I don’t know how she sold her position over $60, because the stock never got over $55 a share this year.

Regardless, she now owns private shares, because she participated as an investor in Elon Musk’s takeover of Twitter, putting 12% of her venture fund into it.

She predicts in this interview that Elon will “open up the algorithms” and Twitter will grow and be a success. The interviewer points out that Twitter revenue has collapsed as advertisers have pulled out. She mocks them as “auto companies” trying to compete with Tesla. She argues that Twitter is not an advertising company and in the long-run you have to think about it now as a future technology, including a “super app” using “artificial intelligence,” of which she says Musk is an expert of. Now she sounds like Zuckerberg talking about the Metaverse and Facebook. This is interesting, so she is a bit of a Twitter insider and is basically saying that Twitter itself, as we now know it, is not going to be profitable, but this super app will appear one day and make the company huge. This seems like a lot of blue sky hope hype, but a line that may be given to convince others to do future Twitter debt raises and financings.

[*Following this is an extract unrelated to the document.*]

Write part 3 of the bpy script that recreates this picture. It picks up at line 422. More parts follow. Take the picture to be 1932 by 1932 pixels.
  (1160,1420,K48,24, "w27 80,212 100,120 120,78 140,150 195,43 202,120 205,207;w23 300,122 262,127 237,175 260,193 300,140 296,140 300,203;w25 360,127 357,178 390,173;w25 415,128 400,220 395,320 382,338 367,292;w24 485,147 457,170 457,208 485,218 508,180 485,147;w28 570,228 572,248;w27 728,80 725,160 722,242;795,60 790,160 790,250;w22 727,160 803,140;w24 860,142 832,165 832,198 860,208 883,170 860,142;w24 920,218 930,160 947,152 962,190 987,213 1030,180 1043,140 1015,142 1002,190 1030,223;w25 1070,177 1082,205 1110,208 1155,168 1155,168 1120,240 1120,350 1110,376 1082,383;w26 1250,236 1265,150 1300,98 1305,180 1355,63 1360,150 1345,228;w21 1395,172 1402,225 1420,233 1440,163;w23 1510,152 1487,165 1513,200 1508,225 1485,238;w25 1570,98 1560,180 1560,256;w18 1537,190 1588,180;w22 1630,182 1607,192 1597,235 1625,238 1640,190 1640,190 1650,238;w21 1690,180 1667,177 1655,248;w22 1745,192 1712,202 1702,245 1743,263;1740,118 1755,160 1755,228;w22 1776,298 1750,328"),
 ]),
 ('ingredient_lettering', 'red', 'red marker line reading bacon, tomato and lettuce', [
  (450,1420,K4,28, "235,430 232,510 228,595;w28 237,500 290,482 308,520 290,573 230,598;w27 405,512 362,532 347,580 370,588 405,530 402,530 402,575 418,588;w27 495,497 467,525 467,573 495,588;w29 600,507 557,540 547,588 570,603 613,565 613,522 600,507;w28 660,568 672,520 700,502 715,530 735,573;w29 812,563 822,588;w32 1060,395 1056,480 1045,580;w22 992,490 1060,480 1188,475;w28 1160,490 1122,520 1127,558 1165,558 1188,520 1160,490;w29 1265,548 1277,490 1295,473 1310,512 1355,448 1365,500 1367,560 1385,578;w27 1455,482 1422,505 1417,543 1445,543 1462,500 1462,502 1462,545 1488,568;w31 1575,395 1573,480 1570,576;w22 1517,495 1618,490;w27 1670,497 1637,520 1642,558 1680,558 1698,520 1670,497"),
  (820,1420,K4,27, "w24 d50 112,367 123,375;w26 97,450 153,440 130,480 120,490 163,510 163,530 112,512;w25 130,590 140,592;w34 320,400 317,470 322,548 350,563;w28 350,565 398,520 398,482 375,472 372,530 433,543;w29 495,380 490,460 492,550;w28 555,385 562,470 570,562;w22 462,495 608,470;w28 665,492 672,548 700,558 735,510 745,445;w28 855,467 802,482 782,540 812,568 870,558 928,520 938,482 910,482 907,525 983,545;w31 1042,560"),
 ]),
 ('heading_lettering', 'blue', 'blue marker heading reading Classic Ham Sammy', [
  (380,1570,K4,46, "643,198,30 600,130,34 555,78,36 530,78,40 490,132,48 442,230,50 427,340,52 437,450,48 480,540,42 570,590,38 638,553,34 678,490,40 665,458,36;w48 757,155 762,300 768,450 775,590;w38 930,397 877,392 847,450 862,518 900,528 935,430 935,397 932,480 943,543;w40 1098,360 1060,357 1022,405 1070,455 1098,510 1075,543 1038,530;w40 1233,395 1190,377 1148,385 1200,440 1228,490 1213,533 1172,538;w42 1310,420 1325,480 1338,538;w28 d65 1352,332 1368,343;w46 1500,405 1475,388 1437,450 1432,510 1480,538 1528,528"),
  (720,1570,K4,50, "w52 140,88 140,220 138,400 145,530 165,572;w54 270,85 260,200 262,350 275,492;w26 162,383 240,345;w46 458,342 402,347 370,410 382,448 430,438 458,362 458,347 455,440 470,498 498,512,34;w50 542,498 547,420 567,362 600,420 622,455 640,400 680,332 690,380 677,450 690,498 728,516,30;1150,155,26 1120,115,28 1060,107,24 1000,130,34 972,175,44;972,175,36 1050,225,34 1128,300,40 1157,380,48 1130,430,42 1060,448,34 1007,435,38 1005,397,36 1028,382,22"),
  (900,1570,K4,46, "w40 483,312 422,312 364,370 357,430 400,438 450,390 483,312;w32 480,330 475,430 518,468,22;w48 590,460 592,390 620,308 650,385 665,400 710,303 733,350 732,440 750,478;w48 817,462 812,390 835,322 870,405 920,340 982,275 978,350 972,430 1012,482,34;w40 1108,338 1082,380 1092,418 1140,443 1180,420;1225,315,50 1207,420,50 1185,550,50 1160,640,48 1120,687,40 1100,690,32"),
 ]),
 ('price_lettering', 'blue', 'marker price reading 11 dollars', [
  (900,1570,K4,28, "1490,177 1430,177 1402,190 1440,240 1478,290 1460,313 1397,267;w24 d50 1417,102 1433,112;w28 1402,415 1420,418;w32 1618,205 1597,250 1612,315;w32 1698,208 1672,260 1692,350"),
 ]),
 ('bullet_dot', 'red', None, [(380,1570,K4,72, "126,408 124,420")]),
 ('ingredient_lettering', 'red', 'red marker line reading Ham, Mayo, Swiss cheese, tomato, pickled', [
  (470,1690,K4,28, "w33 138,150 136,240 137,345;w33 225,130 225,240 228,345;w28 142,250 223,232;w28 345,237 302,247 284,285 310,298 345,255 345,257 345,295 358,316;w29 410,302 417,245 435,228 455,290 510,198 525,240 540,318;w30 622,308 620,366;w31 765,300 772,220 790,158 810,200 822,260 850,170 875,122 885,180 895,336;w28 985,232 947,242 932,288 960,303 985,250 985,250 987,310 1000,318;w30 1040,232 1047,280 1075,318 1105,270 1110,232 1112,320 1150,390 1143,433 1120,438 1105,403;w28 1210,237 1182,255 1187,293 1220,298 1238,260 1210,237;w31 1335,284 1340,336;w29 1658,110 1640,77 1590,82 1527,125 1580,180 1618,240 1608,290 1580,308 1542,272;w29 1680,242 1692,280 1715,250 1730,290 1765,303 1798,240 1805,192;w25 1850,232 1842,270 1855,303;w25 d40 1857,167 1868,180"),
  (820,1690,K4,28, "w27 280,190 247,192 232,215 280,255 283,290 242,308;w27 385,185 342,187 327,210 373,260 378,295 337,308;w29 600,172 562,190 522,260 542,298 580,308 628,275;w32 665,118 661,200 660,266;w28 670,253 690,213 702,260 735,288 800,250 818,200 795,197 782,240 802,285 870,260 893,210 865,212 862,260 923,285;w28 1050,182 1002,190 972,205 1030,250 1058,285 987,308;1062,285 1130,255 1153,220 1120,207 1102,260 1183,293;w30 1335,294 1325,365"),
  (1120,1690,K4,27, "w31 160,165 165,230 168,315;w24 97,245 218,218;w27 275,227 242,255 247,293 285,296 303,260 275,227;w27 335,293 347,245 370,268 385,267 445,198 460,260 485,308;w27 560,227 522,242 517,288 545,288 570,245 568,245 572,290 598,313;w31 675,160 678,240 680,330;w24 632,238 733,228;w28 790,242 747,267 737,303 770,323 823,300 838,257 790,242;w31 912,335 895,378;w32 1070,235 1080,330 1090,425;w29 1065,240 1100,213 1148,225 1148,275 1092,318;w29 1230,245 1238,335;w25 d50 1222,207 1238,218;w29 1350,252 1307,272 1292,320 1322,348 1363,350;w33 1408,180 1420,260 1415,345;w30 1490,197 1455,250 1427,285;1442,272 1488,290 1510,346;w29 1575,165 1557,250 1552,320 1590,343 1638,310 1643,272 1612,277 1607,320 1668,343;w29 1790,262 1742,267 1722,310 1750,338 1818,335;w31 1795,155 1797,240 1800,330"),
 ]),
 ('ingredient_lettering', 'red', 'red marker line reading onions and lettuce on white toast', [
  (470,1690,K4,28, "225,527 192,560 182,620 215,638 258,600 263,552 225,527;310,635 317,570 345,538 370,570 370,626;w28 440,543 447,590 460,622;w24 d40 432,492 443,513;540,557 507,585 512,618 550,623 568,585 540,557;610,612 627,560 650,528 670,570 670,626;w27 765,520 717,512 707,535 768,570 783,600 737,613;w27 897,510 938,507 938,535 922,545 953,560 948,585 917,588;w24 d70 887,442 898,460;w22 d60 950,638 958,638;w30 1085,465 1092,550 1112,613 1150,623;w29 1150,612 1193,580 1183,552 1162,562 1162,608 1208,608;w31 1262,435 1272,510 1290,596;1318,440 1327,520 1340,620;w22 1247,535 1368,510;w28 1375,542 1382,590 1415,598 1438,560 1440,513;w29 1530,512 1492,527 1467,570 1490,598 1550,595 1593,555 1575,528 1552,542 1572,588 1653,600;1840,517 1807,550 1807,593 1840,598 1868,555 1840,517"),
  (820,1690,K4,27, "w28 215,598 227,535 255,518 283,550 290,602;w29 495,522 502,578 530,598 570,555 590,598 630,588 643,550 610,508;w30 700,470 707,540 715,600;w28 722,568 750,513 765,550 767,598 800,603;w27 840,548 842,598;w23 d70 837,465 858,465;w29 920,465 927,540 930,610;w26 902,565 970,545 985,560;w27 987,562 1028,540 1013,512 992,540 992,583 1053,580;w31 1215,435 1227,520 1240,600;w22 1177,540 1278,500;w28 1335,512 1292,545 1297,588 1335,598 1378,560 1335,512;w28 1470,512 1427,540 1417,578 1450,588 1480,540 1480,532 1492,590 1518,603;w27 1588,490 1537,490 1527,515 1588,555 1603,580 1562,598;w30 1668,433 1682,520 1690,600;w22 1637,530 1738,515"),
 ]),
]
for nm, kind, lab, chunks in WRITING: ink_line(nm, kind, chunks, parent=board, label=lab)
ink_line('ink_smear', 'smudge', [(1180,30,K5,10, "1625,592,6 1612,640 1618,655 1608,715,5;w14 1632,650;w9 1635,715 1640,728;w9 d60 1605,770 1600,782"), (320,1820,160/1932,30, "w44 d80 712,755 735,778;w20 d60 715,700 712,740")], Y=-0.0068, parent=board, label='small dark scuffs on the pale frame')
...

)At 20:00 she says the Federal Reserve needs to stop raising rates because “we will see deflation.” She has been saying that for a year and a half and been wrong over and over again as CPI went up instead of down. She seems to get a little angry here.

When you look at the ARKK chart it’s a disaster.

Notice the relative strength ratio on the bottom of the chart, which shows that ARKK has been lagging the S&P 500 all year.

If you want to own a millstone own ARKK.

HODL = LOSR.

To beat the market look for those things outperforming the S&P 500 and beating the market.